Le pacte Dutreil est un outil très performant pour les entreprises familiales. Mais il n’est pas toujours adapté aux besoins des serial entrepreneurs ou des start-uppers. Pour cette catégorie
d’entrepreneurs, l’obligation de conservation des titres sur une durée conséquente est alors un frein souvent rédhibitoire à son utilisation. Le capital de ces entreprises peut être amené à évoluer en effet très rapidement. Des changements d’actionnaires sont fréquents. Ces entrepreneurs n’hésitent pas non plus à monétiser leur participation pour financer une nouvelle aventure entrepreneuriale ou investir dans d’autres structures.
Un nouveau « Dutreil start-up » à échéances plus courtes mais réinvestissements obligatoires pourrait être inventé !
"Je propose la création d’un poste de médiateur de la transmission d’entreprise afin de faciliter les échanges avec l’administration fiscale"
La nouvelle génération d’entrepreneurs est également très impliquée sur les sujets de philanthropie. La période de cession ou de transmission leur permet souvent de passer à l’acte. Quel montage préconisez-vous ?
Effectivement. Si le cédant pense qu’il vaut mieux conserver la société car son potentiel de développement est intact ou que les valeurs des titres vont continuer à croître, il peut faire le choix de créer un fonds de dotation et d’y apporter les titres de sa structure. Si tout se passe bien, l’outil caritatif va s’enrichir. Dans ce cas, l’entrepreneur est aussi l’actionnaire d’un fonds qui n’est pas liquide, qui ne génère pas de dividendes. Si un jour l’entreprise est vendue ou qu’elle génère des dividendes, le fonds de dotation profitera d’un effet de levier conséquent et pourra œuvrer pour les causes caritatives qui tiennent à cœur à l’entrepreneur.
La France propose un cadre fiscal favorable aux entrepreneurs qui souhaitent réinvestir les fruits de la cession de leur entreprise, à travers notamment le mécanisme de l’apport-cession. Quelles sont les contraintes pesant sur les réinvestissements ? Les avantages du dispositif ?
C’est un dispositif qui s’adapte parfaitement aux entrepreneurs qui veulent prendre des risques sur une partie des fruits de leurs cessions. Il convient alors d’apporter une partie de ces titres à une holding personnelle. Celle-ci doit ensuite les céder. Elle dispose alors de deux ans pour réinvestir au moins 60 % des sommes générées par la vente. La plus- value est, quant à elle, alors gelée au niveau de la holding. Je recommande aux cédants de bien étudier leurs différents projets entrepreneuriaux en amont. Vingt-quatre mois pour réinvestir, c’est à la fois très long mais aussi très court.

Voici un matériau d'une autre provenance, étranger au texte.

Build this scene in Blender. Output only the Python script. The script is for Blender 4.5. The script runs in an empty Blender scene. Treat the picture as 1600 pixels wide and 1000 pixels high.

Investir via des fonds d’investissement est aujourd’hui possible mais n’est pas toujours conseillé eu égard au nombre limité de fonds éligibles actuellement sur le marché et qui ne sont pas forcément les meilleurs produits disponibles. Les investisseurs doivent aussi se montrer vigilants sur l’éligibilité ou non des projets au dispositif de l’apport-cession.